Ritiene attendibile l’ipotesi di Onorato?

«Non commento l’intervista di Onorato ma mi riservo di rivolgere a Onorato alcune domande. Allo stesso tempo l’ipotesi dell’esplosione è talmente importante che noi ci siamo affidati a due nuovi periti affinché indaghino in modo parallelo: una verrà effettuata utilizzando un tecnico segnalato dal ministero della Difesa, un’altra da un esperto a cui siamo arrivati autonomamente. I reperti della nave sono conservati nell’archivio del tribunale di Livorno e una parte è già stata acquisita dalla commissione grazie alla procura di Livorno. Una delle prime cose fatte con i vice presidenti Pittalis e Potenti è stata quella di andare a trovare il procuratore Ettore Squillace Greco, proprio per rimarcare che da parte nostra non c’è alcuna polemica ex post verso la magistratura».

Quali saranno i tempi di lavoro della commissione?

«I tempi sono legati alla durata della legislatura. Formalmente abbiamo tempo fino al febbraio 2023, se finisse prima avremmo la tagliola. Noi comunque abbiamo lavorato fin da subito con impegno e velocità. Abbiamo scelto di seguire un metodo di grande concretezza, senza inseguire le piste più fantasiose, per quanto legittime. E dunque punteremo su bobinone, foto satellitari, indagini sulla esplosione.
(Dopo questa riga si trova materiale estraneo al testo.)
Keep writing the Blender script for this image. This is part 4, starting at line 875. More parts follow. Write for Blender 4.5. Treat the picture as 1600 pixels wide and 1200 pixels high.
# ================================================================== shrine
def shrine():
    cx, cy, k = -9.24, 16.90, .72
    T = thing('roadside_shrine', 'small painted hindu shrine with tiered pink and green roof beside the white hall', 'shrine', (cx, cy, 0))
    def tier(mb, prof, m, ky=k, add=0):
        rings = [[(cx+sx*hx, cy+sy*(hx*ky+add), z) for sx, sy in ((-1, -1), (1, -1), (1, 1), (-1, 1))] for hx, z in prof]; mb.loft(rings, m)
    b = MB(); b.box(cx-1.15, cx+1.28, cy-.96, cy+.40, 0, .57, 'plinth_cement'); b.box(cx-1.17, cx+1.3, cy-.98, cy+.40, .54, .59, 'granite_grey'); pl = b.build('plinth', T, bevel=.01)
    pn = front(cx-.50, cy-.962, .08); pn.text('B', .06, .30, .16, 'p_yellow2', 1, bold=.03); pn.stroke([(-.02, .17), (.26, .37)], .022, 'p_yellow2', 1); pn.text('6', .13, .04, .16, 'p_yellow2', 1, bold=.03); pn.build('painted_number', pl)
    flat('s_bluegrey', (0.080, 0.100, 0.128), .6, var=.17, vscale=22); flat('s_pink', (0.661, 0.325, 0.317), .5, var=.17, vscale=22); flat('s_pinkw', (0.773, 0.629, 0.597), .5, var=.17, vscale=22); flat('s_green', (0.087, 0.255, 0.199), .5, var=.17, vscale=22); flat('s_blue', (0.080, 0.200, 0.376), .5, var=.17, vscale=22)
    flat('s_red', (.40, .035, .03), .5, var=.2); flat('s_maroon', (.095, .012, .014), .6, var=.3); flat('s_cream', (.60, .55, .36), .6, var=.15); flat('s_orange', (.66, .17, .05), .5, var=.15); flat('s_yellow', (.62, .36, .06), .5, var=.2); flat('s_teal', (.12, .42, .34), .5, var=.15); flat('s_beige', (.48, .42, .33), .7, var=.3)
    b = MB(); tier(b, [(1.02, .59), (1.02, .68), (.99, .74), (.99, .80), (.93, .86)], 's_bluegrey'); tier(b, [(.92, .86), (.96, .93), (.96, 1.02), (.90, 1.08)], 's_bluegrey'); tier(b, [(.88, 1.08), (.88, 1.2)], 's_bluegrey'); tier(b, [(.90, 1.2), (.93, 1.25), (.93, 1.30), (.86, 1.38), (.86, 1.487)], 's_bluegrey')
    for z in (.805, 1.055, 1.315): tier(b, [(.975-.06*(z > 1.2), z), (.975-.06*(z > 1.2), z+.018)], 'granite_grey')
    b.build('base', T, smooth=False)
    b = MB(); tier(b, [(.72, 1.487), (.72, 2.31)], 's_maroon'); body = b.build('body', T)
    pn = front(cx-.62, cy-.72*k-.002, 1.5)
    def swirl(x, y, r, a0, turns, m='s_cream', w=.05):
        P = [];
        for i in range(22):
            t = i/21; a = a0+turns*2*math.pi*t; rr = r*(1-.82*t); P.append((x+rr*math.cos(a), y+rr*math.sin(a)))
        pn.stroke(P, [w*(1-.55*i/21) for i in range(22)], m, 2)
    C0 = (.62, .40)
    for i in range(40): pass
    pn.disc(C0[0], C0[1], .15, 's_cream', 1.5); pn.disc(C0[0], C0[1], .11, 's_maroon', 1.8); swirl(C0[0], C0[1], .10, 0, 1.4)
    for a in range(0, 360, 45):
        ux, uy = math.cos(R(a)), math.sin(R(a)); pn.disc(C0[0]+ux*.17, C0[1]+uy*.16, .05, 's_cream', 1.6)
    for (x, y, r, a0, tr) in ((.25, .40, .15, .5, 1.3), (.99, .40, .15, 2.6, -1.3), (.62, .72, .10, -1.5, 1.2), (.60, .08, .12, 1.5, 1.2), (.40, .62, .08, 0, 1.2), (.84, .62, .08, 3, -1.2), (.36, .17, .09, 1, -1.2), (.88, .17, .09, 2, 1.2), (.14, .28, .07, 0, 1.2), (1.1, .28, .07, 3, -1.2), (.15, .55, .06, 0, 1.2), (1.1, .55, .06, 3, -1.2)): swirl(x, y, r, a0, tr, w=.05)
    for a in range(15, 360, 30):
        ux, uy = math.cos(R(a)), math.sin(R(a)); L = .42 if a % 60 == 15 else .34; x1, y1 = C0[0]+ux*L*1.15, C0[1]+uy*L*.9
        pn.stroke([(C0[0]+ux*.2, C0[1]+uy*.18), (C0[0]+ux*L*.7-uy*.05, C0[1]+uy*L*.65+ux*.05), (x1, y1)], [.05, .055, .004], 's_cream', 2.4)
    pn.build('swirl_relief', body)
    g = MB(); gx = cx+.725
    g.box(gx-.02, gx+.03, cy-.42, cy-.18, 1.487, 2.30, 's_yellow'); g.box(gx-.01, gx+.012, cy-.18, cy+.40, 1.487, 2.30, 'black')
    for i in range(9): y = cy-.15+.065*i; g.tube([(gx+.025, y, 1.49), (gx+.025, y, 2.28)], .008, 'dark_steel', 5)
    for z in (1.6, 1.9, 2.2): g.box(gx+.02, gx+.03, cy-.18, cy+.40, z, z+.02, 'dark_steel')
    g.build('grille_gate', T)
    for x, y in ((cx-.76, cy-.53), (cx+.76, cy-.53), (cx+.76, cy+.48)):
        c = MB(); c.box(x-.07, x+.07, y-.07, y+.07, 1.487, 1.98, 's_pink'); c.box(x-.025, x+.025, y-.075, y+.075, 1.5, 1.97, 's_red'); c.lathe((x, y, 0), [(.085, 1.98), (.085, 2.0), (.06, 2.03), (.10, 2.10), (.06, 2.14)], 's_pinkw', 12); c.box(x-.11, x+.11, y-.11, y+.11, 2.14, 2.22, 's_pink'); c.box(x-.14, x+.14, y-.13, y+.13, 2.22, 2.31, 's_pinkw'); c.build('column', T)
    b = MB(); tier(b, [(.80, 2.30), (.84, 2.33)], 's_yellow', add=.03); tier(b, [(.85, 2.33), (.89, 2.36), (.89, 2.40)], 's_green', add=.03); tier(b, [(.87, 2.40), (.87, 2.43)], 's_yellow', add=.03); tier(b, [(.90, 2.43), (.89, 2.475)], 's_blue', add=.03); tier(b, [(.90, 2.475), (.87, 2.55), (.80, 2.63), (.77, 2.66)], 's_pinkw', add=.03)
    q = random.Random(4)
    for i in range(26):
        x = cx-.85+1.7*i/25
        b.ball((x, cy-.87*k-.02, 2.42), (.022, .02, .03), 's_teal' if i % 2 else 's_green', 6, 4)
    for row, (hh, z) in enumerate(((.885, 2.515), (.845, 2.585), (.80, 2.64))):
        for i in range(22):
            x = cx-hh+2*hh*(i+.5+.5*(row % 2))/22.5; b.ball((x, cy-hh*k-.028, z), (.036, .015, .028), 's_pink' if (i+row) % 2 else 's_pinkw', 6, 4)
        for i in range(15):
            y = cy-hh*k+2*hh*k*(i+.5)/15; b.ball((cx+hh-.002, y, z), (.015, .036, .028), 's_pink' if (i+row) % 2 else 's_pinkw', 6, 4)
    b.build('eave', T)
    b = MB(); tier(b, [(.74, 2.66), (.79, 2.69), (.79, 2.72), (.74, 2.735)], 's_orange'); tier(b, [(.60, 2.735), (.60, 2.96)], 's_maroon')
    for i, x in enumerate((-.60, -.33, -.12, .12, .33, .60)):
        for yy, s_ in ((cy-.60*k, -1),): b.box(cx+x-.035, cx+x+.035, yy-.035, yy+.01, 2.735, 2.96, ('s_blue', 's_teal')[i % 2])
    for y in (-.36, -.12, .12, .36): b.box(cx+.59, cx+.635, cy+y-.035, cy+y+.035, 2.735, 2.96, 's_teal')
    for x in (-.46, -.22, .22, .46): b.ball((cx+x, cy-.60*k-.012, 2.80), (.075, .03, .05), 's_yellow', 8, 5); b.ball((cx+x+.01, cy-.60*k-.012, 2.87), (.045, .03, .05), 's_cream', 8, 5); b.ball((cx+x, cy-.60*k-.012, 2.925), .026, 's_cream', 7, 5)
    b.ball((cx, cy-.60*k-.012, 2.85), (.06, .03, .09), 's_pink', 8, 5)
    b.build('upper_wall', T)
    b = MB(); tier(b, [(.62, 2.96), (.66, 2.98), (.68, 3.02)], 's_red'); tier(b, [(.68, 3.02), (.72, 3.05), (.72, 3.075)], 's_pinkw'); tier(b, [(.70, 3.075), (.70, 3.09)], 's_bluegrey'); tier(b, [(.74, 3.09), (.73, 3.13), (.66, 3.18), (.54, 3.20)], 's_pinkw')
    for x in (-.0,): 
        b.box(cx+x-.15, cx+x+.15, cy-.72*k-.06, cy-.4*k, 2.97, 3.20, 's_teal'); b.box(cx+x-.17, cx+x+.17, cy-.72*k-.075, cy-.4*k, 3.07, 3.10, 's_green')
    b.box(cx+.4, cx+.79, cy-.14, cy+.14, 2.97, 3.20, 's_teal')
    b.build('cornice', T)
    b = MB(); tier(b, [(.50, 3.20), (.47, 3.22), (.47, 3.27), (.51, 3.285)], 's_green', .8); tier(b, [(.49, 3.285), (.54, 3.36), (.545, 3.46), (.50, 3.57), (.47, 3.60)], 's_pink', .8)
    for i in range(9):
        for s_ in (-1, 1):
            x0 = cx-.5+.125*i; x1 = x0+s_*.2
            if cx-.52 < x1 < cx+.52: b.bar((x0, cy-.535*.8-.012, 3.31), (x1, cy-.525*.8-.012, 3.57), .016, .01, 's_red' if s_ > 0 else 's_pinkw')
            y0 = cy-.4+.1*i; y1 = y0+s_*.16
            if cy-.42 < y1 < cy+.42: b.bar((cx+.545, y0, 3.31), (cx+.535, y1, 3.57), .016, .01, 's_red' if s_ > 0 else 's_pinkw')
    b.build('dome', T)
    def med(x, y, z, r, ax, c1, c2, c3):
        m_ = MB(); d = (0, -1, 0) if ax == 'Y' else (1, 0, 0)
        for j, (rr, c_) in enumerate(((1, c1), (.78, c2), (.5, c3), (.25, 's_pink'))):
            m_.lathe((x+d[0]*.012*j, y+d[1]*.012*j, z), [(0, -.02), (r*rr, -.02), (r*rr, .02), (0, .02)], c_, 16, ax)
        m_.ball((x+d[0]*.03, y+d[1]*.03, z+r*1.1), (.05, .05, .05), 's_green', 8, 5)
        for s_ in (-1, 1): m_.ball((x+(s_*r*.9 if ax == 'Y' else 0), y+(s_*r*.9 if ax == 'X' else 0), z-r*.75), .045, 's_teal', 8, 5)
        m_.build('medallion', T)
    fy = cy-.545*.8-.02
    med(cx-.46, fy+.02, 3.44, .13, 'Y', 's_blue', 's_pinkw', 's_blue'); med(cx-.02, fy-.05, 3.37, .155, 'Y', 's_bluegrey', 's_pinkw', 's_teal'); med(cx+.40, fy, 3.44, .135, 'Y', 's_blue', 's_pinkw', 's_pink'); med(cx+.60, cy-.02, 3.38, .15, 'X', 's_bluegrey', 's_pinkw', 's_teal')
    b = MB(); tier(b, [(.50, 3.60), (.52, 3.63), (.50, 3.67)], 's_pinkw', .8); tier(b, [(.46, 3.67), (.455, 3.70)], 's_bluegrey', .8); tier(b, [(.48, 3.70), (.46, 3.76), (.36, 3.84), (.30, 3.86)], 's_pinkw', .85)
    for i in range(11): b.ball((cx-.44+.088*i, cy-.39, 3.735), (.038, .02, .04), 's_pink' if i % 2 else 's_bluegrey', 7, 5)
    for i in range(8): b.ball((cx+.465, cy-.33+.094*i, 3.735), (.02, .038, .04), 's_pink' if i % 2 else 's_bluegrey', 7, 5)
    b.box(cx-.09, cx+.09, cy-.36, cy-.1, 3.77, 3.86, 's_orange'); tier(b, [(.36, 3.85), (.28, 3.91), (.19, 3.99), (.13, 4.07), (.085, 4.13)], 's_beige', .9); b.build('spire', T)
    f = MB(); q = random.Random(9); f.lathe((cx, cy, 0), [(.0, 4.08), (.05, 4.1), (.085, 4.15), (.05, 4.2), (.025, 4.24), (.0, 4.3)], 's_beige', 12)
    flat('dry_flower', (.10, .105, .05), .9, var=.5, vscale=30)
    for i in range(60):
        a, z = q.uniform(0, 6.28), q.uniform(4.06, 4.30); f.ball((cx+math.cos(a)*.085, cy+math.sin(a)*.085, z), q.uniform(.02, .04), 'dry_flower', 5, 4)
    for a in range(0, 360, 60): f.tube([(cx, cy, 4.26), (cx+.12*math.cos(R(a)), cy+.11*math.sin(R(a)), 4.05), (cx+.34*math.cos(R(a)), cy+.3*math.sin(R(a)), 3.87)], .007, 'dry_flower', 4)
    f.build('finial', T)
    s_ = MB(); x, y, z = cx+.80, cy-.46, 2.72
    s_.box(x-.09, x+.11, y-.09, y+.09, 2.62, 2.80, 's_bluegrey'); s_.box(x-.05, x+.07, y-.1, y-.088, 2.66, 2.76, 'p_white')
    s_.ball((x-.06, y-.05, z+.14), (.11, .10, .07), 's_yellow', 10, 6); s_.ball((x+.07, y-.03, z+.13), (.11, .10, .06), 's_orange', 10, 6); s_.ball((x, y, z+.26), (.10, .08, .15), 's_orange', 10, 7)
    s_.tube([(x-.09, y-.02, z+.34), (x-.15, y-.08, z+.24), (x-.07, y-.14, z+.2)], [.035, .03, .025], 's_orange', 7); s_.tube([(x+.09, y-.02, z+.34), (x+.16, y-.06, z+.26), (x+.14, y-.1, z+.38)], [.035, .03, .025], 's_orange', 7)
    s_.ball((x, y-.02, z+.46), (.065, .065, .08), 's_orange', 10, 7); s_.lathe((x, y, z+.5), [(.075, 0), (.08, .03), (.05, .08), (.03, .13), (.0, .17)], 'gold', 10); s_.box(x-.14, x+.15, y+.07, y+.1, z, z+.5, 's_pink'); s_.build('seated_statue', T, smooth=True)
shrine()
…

Tra l’altro abbiamo affidato a una società di ingegneristica di Fincantieri, la Cetena, di fare una ricostruzione della dinamica della collisione sulla base dei dati di cui disponiamo. Contiamo di arrivare entro l’estate a formulare una o più ipotesi».

C’è un messaggio particolare che sente di mandare ai familiari delle 140 vittime?

«Negli anni in cui tutto sembrava silente hanno avuto la forza di resistere e combattere nonostante la delusione delle istituzioni. Dobbiamo a loro se il Parlamento si è svegliato. Noi abbiamo sempre sentito il loro forte sostegno. Anche in un Paese come il nostro, spesso dominato da pessimismo, cattivismo, loro non si sono mai arresi e ci hanno detto: andate avanti, avete la nostra fiducia. Questo è un bel messaggio di democrazia. Non so se riusciremo a raggiungere la verità, ma ci stiamo provando anche per riscattare le istituzioni democratiche dopo le delusioni di questi quasi 31 anni».